== Stored rows
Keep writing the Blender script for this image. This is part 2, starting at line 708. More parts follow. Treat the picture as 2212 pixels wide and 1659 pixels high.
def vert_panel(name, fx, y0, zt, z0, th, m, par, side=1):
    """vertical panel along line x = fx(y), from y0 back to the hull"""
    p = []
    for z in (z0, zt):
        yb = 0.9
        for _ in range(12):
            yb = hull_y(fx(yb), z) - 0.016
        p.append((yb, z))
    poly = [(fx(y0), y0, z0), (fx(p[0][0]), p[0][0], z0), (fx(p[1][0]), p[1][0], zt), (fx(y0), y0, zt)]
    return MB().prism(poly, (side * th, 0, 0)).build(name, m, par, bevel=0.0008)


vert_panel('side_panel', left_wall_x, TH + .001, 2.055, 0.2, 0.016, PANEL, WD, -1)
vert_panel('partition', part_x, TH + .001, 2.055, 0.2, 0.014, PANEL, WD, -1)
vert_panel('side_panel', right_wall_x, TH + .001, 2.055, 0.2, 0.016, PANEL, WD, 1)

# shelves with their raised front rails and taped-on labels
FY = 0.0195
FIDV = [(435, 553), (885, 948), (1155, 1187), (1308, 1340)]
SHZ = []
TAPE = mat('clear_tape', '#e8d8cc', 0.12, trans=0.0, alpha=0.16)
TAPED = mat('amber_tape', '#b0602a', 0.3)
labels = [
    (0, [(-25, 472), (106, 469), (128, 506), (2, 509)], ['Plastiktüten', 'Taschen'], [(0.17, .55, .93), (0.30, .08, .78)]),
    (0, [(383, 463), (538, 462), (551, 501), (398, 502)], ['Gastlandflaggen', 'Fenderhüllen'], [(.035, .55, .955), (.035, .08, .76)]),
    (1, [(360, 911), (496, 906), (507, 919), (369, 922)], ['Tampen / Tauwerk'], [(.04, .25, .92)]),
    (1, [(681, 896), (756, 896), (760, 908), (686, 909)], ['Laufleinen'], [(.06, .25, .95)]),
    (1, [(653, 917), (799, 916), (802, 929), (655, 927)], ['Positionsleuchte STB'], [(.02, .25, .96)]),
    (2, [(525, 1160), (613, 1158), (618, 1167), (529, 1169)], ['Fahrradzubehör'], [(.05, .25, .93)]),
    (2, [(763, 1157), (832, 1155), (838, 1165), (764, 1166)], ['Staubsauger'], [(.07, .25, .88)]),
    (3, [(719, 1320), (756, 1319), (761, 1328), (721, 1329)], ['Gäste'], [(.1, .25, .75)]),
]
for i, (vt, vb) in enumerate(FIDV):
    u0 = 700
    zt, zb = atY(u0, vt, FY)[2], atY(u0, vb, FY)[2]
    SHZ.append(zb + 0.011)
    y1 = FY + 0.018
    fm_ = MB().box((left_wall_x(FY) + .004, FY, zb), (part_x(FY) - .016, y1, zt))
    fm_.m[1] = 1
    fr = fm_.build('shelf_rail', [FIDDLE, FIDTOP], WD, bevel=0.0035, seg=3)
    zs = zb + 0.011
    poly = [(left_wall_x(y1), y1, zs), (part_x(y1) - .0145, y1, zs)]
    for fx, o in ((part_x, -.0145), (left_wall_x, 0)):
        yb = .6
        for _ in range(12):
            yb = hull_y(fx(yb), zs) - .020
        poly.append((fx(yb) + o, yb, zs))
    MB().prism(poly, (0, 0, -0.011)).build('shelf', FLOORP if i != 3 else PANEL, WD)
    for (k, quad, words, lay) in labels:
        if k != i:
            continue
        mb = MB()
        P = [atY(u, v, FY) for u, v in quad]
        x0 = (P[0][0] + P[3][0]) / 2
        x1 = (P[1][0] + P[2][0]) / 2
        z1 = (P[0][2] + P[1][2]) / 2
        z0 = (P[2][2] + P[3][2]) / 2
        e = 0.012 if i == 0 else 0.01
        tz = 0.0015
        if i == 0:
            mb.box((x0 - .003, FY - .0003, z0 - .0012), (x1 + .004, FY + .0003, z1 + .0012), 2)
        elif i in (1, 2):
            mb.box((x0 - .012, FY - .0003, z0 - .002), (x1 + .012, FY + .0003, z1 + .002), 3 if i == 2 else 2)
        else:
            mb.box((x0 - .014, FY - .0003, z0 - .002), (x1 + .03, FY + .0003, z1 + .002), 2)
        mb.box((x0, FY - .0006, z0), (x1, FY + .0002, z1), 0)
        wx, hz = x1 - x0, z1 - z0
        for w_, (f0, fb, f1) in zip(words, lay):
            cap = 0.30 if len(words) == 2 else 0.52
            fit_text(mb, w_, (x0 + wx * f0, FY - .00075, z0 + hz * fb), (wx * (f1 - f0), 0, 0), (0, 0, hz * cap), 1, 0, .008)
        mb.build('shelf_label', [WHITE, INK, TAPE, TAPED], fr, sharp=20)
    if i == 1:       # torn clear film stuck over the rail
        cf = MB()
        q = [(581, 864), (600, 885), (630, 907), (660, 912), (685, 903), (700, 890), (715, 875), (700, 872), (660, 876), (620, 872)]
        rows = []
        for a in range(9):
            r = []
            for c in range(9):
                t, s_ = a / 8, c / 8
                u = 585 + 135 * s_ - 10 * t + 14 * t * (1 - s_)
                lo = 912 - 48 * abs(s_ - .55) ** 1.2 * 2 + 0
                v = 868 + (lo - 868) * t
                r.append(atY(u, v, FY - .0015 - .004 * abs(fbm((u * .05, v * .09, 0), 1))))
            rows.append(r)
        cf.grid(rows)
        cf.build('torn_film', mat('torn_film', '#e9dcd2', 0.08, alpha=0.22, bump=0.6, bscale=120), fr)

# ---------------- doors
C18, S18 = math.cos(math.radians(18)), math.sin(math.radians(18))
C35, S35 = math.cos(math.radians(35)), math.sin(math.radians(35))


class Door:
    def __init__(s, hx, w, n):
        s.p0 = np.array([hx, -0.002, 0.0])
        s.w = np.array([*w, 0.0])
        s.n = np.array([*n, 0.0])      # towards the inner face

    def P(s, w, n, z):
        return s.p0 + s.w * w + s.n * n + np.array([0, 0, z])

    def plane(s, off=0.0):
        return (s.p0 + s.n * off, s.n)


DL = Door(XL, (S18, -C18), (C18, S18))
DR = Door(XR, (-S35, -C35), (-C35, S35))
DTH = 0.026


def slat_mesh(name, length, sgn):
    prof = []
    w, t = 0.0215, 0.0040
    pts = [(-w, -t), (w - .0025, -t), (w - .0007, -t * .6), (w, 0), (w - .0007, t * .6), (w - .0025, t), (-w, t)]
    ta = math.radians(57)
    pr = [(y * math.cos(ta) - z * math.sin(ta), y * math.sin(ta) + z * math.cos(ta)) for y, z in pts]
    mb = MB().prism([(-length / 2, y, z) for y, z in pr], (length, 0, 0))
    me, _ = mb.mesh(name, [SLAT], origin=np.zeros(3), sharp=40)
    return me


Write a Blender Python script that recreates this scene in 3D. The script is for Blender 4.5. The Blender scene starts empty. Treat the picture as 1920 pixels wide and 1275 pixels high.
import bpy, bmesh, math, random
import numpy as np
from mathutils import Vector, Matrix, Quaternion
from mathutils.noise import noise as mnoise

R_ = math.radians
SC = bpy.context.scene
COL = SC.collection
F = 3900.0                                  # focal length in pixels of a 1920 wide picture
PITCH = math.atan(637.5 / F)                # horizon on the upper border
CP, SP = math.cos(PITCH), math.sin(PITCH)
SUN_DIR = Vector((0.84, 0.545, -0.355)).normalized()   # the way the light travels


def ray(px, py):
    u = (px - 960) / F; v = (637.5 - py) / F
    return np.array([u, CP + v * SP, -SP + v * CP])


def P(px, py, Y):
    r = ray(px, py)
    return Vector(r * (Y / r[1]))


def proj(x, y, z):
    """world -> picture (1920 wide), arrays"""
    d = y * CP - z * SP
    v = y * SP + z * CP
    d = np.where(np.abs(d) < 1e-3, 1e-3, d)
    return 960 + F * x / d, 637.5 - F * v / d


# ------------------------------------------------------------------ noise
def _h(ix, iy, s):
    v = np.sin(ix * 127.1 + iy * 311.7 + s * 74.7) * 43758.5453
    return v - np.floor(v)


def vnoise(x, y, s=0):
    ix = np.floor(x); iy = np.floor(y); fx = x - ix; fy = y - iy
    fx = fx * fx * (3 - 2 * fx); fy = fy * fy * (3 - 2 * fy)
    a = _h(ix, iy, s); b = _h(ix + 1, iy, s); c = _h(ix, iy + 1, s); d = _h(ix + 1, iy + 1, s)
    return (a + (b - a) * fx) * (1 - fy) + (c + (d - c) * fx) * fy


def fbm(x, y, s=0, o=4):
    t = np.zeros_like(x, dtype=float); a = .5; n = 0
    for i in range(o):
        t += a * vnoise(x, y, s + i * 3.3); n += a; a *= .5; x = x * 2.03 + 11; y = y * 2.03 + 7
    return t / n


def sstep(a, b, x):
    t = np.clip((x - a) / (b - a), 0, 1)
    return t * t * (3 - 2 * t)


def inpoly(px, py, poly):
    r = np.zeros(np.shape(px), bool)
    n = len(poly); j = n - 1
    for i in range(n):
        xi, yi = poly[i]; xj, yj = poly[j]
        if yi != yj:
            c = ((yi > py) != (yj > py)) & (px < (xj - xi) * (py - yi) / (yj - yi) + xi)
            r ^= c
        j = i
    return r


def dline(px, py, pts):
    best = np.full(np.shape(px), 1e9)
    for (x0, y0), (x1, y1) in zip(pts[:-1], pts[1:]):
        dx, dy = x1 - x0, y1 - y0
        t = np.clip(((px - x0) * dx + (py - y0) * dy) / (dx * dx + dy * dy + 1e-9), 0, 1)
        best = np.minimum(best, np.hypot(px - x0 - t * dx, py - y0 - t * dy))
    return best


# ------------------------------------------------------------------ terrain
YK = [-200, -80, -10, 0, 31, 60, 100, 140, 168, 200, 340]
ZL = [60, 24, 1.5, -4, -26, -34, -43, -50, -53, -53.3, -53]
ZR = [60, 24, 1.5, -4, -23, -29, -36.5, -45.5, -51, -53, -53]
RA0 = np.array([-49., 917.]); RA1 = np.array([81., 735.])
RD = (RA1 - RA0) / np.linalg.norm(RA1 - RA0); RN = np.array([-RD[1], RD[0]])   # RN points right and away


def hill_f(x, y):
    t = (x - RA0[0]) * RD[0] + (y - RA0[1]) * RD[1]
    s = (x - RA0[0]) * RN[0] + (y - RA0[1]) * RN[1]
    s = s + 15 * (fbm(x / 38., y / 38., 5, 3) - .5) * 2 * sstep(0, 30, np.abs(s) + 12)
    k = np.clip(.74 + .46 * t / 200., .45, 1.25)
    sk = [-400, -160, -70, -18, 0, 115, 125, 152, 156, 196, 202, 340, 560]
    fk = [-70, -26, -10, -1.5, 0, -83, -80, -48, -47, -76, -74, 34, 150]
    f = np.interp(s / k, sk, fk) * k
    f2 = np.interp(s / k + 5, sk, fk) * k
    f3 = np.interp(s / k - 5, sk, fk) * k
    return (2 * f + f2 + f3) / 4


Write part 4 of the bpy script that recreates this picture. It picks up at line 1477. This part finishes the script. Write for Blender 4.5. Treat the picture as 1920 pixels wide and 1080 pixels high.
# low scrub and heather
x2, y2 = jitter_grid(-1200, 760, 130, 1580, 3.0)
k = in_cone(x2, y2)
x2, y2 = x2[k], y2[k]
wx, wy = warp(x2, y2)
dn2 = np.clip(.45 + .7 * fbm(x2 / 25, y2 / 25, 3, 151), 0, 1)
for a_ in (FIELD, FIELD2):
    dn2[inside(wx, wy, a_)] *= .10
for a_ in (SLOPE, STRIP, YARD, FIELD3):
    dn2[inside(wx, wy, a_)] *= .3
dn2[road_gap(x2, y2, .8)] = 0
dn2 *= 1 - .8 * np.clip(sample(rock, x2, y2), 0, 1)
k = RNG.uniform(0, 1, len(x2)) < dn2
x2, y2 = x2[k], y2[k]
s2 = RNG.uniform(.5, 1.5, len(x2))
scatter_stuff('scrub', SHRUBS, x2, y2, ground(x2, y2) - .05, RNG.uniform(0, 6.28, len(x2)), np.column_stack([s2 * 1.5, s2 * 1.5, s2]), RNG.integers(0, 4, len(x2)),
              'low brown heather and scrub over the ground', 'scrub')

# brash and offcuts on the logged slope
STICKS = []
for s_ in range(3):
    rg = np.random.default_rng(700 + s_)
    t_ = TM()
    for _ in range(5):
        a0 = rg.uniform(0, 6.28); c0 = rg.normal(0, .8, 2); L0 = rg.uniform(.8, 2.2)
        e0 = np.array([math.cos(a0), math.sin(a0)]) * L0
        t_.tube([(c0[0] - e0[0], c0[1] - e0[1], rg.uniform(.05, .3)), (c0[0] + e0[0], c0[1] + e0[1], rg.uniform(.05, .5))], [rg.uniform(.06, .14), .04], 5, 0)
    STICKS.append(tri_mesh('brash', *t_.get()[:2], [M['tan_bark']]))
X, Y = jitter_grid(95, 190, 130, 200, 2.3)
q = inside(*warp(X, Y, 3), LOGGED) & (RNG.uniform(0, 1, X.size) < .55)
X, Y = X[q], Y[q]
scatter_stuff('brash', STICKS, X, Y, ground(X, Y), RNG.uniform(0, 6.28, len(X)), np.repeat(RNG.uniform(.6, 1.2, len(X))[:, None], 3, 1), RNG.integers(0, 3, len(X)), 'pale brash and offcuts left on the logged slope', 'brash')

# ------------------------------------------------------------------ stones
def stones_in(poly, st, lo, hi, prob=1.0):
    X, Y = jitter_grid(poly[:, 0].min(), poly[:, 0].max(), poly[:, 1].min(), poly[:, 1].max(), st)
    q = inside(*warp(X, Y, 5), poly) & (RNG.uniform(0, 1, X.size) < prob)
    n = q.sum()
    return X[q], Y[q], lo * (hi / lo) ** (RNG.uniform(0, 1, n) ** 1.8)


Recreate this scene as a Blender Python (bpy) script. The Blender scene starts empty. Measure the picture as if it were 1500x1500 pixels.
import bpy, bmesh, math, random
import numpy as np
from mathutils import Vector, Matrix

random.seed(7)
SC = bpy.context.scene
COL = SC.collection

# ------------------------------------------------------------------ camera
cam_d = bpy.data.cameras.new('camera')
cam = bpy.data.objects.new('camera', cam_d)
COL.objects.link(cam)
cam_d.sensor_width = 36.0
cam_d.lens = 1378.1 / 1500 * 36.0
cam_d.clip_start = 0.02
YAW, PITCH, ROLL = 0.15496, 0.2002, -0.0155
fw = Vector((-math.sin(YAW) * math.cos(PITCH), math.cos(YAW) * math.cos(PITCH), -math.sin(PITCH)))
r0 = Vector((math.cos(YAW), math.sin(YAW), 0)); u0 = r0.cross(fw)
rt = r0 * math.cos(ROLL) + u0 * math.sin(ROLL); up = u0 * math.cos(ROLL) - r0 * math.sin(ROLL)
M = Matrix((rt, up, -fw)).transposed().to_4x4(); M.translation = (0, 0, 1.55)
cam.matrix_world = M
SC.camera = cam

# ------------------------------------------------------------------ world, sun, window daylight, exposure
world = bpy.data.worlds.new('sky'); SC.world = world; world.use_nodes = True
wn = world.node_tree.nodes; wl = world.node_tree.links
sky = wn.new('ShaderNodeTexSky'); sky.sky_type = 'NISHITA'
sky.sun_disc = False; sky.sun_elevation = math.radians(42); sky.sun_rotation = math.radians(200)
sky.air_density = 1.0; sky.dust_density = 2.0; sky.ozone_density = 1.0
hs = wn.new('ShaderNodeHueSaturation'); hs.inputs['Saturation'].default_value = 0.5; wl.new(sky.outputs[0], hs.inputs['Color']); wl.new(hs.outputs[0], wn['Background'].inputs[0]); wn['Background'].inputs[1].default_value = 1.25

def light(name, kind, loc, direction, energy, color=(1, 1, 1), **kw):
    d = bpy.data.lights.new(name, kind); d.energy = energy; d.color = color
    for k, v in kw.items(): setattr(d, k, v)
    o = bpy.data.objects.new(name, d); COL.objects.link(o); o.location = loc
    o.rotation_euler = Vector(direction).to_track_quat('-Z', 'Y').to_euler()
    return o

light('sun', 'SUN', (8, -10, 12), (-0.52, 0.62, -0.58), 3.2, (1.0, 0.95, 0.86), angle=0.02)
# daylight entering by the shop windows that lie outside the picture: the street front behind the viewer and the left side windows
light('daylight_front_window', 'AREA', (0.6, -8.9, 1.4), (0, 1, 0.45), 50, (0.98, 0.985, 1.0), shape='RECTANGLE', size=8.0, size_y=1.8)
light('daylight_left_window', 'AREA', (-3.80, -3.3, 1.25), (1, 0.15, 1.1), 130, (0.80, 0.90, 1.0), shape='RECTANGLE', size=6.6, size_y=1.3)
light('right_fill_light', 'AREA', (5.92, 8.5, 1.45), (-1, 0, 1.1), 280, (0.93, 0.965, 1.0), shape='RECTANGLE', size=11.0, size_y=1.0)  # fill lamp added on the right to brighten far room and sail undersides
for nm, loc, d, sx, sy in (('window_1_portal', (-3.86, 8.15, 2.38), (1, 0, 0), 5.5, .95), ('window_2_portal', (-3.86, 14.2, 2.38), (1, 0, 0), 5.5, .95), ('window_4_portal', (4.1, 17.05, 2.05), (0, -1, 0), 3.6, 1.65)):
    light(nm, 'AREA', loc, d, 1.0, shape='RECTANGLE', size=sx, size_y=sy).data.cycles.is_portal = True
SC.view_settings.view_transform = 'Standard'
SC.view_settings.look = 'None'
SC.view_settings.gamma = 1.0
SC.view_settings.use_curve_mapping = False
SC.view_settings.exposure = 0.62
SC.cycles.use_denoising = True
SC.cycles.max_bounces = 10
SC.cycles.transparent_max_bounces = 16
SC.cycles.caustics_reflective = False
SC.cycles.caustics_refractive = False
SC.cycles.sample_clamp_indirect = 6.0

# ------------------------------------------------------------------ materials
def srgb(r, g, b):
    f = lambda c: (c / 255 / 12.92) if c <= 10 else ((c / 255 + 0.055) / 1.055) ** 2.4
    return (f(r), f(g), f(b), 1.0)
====
> What is asked:
Copy, please, exactly the lines that start at the first line of the data and end at the line containing "vert_panel('side_panel', right_wall_x, TH", both kept and no others.

> Solved exercise:
Keep writing the Blender script for this image. This is part 2, starting at line 708. More parts follow. Treat the picture as 2212 pixels wide and 1659 pixels high.
def vert_panel(name, fx, y0, zt, z0, th, m, par, side=1):
    """vertical panel along line x = fx(y), from y0 back to the hull"""
    p = []
    for z in (z0, zt):
        yb = 0.9
        for _ in range(12):
            yb = hull_y(fx(yb), z) - 0.016
        p.append((yb, z))
    poly = [(fx(y0), y0, z0), (fx(p[0][0]), p[0][0], z0), (fx(p[1][0]), p[1][0], zt), (fx(y0), y0, zt)]
    return MB().prism(poly, (side * th, 0, 0)).build(name, m, par, bevel=0.0008)


vert_panel('side_panel', left_wall_x, TH + .001, 2.055, 0.2, 0.016, PANEL, WD, -1)
vert_panel('partition', part_x, TH + .001, 2.055, 0.2, 0.014, PANEL, WD, -1)
vert_panel('side_panel', right_wall_x, TH + .001, 2.055, 0.2, 0.016, PANEL, WD, 1)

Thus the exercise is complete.